I've been playing around with multicd http://danborn.net/multiCD/, but
it seems to enjoy spitting out binary at me and creating unmountable
.iso files.
John Engelbrecht wrote:
>ah, ok, well, i'm abit out of it today,
>but i never had to tar up a MP3 Directory to
>burn it on a CD.
>
>If I did that, my Car stereo can't read the tarred
>up MP3s. It has to read the MP3s as they are in the
>directory, except on a CD.
>
>But appearently in the Documentation you have to make a
>CD image 1st, then you can burn the CD image.
>
>The GUI way would be to use webmin, today webmin
>will burn Data and/or Audio CDs for you
>
>On Thu, 1 Jan 2004, Ian Monroe wrote:
>
>
>
>>Guess I wasn't clear.

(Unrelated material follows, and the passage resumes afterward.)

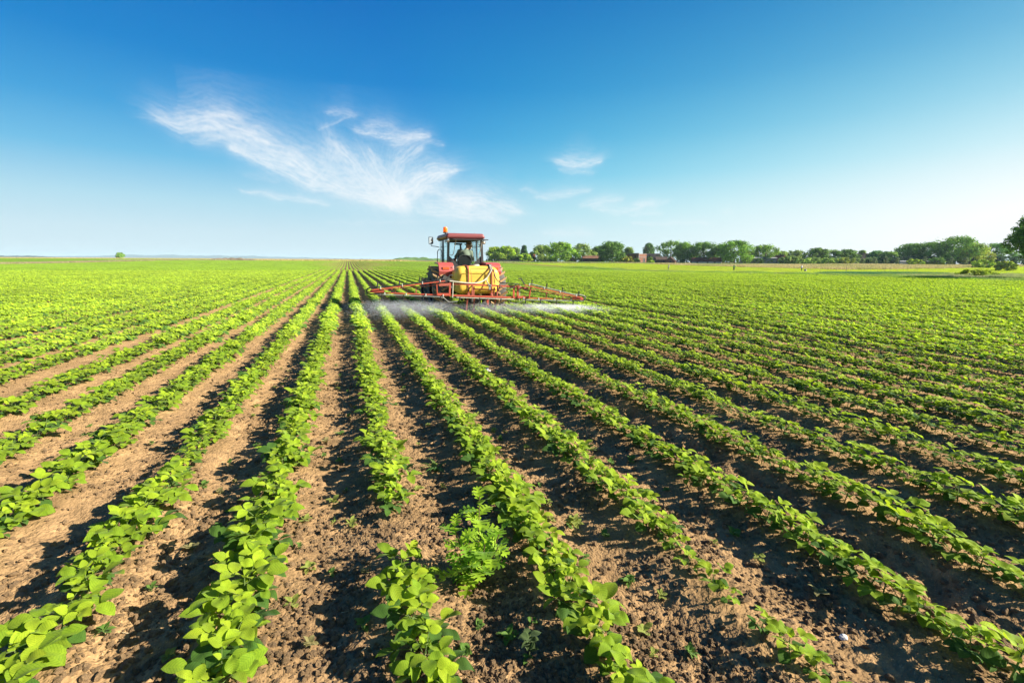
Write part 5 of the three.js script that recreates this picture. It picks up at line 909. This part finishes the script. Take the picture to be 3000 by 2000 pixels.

I don't want to create audio CDs. I want to have
>>all my MP3s burnt to CDs, as MP3s, preserving directories (but I
>>obviously don't care about file permissions and whatnot). It will take
>>about 30 CDs, so it has to be pretty automated.
>>
>>For instance, I did find something called:
>>http://www.joat.ca/software/cddump.html
>>
>>that looks like it might fit the problem, but it specifically says that
>>its not useful for large amounts of data. I'm not sure why. It doesn't
>>say anything in the man page about it. Its also unmaintained. So if
>>someone knows of another solution...
>>
>>cdbkup is an example of a utility that would be good, except it uses tar
>>files instead of just straight iso9660.